In the breakneck quests to dominate new technologies, such as space weapons, hypersonic missiles, glide vehicles, and AI, some harbor a hope of achieving absolute security through outright dominance. But that is a chimera. The harsh reality is that all these new and emerging threats to strategic stability, and to assured second-strike capabilities, result in more mutual vulnerability. In space, for example, the United States had far and away the most dependence on space assets like satellites for military and economic purposes. But China, now with some 300 geostationary satellites, launches more each year than the United States and Russia combined—and, like the United States, its increased military and civilian reliance on space creates new vulnerabilities.

Unfortunately, in this perfect storm of ungoverned emerging technologies and renascent great power strategic competition, it may take a catastrophic crisis before all sides are prepared to abandon the logic of all-out competition for supremacy, accept the reality of mutual vulnerability, and find ways to manage it.

Nevertheless, a modified version of Trump’s suggestion is worth pursuing. China is a necessary partner in efforts to reinforce strategic stability. But first, the United States and Russia should extend the New START accord, putting a ceiling on nuclear deployments.
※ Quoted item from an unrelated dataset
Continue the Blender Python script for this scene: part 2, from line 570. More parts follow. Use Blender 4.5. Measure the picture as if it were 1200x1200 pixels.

Trump could use New START as leverage to persuade China to join a strategic trialogue designed not for traditional arms control but to create a strategic framework to manage new and emerging threats to crisis stability. No doubt, this is uncharted territory and would be a very difficult and protracted process. But the need to reach understandings in areas such as codes of conduct on space weapons, whether to regulate or ban autonomous weapons and hypersonic missiles, may be crucial to avoiding the next version of a 21st-century Cuban missile crisis.